Sunday 3 April 2016

Nicholas Collon CBSO Mahler 10 Webern Brahms


Nicholas Collon conducted the City of Birmingham Symphony Orchestra in Mahler 's Symphony no 10, or to put it more accurately Deryck Cooke's third Performing edition of Mahler's manuscript. Although it might seem redundant to point out that Mahler didn't complete the symphony, that basic fact is fundamental to any interpretation.  Performance practice , and the evaluation thereof, has to deal with its very open-endedness. No one knows what Mahler would have done, had he lived, but one thing is clear. He was looking forwards, not backwards.

When he was working on the Tenth, the parameters of his life had been overturned. He had left Vienna acrimoniously, he'd been betrayed by his wife.  Literally, he was in new territory.  With all his previous symphonies, he had broken new ground. So whither the 10th?  Mahler famously said "My time will come". Perhaps "the time has come" now for Mahler's Tenth.  Prof Henry-Louis de la Grange's monumental work has demonstrated just how intellectual and progressive Mahler really was. Far from being the maudlin neurotic Alma portrayed  in her memoirs, he was a man keenly aware of what was going on in the world around him, mentally disciplined and unconventional. This has profound implications for performance practice.In the case of Mahler 10, there simply isn't any received wisdom.  We are fortunate that Alma's embargo saved us from highly interventionist approaches coloured by factors other than deeper knowledge of the composer and his mind. 

The CBSO has an unerring instinct for picking exceptional conductors, with whom they develop stimulating  relationships.  It's a bold and very creative philosophy.  From what I've heard so far of Chief Conductor designate Mirga Gražinytė-Tyla, she could do great  things. Their instincts seem to pay off, too, with Nicholas Collon.  He made his name with the Aurora Orchestra , the lively chamber ensemble. Although I personally haven't heard him conduct large orchestras, he's worked with the CBSO before: now we can hear why.  This Mahler 10 wasn't conventional but all the more rewarding for that, since good performance should stretch our understanding of the repertoire.

The Adagio glowed with connotations of Tristan und Isolde, which Mahler always made a point of conducting in Vienna, and particularly poignant in the context of this symphony.  The interplay of the two principal themes was well defined, against a surging backdrop. With his keen ear for the pulse of Nature, perhaps Mahler was intuitively evoking the ocean which he'd crossed, physically and emotionally. The themes though elegant seem to stalk each other: lovely as the music is, it's undercut with the chill of sharp, shrill almost staccato figures, eventually rent asunder by blazing dissonance.  The pastoral theme which emerges grows more refined and more distant. 

At first, I couldn't understand Collon's approach to the first Scherzo, where the jagged edges  seemed more frantic than demonic.  On re-listening, however, it clicked.
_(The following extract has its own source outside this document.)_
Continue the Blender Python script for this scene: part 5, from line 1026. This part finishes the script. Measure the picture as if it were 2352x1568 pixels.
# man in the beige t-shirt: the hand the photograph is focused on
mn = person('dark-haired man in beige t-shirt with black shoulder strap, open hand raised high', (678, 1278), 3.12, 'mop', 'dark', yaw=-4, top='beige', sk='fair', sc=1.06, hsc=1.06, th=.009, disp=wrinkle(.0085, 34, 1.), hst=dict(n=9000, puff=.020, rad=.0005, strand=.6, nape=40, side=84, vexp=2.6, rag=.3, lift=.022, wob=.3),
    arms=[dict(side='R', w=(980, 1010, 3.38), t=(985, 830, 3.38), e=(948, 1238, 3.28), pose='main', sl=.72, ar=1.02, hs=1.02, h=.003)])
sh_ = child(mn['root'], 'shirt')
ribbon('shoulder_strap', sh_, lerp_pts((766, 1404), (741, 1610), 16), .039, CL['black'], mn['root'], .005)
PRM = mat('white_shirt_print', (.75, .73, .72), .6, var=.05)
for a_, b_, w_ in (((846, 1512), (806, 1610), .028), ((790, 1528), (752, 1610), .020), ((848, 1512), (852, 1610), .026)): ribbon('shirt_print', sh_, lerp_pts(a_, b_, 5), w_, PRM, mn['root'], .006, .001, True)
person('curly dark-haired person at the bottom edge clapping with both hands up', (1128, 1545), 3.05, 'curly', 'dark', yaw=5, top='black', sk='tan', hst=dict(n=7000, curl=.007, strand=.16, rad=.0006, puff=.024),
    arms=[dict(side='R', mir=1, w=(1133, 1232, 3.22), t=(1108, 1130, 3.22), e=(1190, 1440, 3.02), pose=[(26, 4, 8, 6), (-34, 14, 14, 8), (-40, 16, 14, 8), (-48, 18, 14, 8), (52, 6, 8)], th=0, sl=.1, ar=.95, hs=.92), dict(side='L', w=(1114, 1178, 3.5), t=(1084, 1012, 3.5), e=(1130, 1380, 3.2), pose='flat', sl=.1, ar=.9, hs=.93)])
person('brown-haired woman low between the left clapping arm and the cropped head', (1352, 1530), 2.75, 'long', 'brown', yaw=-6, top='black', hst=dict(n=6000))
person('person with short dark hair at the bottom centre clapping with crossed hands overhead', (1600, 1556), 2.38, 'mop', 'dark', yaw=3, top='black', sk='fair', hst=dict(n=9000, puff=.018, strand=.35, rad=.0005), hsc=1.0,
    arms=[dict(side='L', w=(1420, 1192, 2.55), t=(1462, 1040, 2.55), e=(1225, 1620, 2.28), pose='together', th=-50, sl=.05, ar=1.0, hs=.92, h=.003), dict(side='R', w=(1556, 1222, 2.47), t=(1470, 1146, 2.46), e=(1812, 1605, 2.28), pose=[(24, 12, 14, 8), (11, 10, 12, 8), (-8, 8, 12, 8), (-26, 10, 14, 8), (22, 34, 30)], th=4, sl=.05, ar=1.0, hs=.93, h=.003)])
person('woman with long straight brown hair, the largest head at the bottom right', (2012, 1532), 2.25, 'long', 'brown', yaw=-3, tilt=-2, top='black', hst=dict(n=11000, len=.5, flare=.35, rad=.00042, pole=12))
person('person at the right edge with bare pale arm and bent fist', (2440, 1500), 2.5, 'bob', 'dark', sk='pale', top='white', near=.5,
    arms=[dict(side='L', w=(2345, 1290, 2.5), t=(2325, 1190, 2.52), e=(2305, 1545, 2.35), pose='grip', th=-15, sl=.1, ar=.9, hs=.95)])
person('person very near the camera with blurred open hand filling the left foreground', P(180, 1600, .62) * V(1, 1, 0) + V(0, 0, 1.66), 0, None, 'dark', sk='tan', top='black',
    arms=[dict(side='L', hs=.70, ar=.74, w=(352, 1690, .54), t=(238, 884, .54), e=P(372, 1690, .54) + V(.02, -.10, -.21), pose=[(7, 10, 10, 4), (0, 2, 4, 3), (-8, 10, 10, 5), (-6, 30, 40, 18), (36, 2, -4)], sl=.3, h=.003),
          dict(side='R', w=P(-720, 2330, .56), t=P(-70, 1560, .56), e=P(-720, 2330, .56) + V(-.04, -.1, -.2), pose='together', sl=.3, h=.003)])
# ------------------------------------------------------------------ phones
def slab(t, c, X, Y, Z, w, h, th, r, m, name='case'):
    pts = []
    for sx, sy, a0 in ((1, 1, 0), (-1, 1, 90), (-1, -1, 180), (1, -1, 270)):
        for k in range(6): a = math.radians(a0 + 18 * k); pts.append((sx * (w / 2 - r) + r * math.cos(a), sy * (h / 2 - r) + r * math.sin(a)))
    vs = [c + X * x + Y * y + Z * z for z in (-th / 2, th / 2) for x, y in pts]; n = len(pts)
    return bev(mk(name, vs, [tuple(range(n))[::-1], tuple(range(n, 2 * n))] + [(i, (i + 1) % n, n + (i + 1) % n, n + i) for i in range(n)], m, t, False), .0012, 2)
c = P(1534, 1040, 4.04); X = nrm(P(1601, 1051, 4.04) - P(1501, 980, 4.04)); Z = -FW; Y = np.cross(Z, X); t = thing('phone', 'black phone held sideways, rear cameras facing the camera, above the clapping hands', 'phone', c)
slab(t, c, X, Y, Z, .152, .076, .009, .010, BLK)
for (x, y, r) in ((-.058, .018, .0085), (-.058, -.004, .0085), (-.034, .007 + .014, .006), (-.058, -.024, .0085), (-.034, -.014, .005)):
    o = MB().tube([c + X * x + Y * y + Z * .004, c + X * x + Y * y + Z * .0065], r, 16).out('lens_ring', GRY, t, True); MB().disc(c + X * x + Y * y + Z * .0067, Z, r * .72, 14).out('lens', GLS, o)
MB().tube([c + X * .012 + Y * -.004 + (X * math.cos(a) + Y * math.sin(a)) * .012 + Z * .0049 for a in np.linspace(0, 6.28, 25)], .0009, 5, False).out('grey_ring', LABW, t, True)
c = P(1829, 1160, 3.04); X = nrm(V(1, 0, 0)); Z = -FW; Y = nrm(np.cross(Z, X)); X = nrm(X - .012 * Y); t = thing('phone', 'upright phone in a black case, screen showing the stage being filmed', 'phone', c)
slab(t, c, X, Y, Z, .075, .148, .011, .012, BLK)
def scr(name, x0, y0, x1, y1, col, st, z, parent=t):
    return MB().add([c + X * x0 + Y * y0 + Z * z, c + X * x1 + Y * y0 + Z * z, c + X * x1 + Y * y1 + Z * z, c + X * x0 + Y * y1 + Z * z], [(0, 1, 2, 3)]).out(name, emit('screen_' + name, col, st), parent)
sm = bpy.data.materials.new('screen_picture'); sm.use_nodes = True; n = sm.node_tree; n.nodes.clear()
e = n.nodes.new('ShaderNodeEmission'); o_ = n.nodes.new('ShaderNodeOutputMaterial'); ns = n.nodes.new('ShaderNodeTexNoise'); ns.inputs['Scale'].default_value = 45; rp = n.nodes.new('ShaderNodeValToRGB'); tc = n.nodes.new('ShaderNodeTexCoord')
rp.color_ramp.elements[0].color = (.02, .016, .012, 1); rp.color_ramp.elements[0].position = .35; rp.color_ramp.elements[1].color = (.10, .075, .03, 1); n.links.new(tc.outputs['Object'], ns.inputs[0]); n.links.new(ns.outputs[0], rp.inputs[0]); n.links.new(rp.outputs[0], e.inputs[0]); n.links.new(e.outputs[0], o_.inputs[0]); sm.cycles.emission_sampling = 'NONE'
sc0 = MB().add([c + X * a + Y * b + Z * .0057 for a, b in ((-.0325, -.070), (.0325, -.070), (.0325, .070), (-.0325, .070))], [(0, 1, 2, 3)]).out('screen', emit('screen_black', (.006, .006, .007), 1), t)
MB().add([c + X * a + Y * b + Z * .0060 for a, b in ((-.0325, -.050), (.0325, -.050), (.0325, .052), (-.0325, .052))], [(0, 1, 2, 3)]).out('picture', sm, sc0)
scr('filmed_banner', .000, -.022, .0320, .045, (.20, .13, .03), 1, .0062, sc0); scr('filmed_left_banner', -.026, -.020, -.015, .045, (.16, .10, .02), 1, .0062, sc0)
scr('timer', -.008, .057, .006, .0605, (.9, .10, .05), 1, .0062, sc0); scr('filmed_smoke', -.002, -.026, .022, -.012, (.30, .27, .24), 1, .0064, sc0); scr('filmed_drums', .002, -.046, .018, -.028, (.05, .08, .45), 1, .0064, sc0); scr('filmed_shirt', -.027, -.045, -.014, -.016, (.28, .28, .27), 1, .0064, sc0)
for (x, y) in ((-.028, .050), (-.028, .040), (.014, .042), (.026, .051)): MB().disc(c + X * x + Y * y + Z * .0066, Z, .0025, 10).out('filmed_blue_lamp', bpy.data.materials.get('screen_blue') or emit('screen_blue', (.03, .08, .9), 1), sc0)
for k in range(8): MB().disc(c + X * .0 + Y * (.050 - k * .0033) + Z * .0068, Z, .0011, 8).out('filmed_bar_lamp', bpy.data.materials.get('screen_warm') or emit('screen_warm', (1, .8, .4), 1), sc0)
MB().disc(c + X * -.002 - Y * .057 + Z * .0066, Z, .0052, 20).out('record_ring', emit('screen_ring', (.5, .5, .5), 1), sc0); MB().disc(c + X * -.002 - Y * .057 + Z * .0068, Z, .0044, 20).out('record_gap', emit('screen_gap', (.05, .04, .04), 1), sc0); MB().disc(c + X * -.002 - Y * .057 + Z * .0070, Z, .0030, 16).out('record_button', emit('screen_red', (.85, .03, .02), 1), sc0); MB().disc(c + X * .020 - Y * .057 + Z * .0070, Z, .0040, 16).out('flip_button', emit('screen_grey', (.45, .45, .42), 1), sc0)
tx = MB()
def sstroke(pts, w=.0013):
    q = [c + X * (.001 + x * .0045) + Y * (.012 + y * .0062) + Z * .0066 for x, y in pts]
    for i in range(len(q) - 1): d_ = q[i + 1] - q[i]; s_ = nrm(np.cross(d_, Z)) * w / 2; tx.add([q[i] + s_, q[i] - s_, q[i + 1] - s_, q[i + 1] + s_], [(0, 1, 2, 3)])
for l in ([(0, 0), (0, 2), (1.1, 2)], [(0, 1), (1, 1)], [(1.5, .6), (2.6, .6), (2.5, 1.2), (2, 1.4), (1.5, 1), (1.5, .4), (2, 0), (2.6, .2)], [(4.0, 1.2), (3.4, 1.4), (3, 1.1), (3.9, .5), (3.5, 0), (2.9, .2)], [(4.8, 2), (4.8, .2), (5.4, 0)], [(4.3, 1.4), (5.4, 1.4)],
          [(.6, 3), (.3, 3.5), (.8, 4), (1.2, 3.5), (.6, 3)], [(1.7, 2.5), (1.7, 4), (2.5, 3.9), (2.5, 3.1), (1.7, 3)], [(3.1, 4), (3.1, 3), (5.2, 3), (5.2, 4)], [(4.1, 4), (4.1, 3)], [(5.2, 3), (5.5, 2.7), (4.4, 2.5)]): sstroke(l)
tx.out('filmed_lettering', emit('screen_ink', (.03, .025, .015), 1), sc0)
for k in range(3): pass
It allowed more emphasis on the Purgatorio, which may well have been the heart of the symphony, though it's so brief, and on the more complex second Scherzo.  On the title page of the second Scherzo, Mahler writes “The Devil is dancing it with me! Madness, seize me … destroy me! Let me forget that I exist, so that I cease to be.” But a careful observer will note that Mahler then adds “dass ich ver ….” (so that I ….) and trails off without completing the idea. It’s a preposition, but this whole work is a kind of preposition.  Collon's first scherzo thus felt like the first stage in a journey, further focusing attention on whatever might have been the ultimate goal of the symphony.  

In this Finale, Collon and the CBSO  connected the end with the beginning,  thoughtful symmetry connecting to the duality in the Adagio.  The hollow drumbeats in this  "Fireman's Funeral" were chilling, but the theme resembles the poignant pastoral theme in the adagio. It resolves itself in another dissonance, which yet again dissolves into upward, searching arcs, more and more rarified til the symphony reaches a kind of sublimation.  We don't know where Mahler would have gone, but this ending leaves the horizons open, and  free. 

This concert began with Webern, Six Pieces Op 6 in the chamber transcription, the first version of which was written around the time of Mahler 10 though Webern, for obvious reasons, didn't know that.  Schoenberg, Berg and Webern were fascinated by Mahler, and there are many good reasons behind this programme. Incidentally, Boulez discovered Mahler and Webern at roughly the same period, long before he recorded either. Also included was Brahms Four Songs for Women's Voices Op 17 (1862). There aren't many pieces in which a chorus is accompanied by two horns, a harp and nothing more. This minimalist accompaniment sets the voices off surprisingly well. The CBSO Youth Choir did the honours, singing with angelic brightness.  Their accents were English, not German, but I didn't mind at all, since that added to the slightly surreal atmosphere of the settings, which are strange, but in a nice way.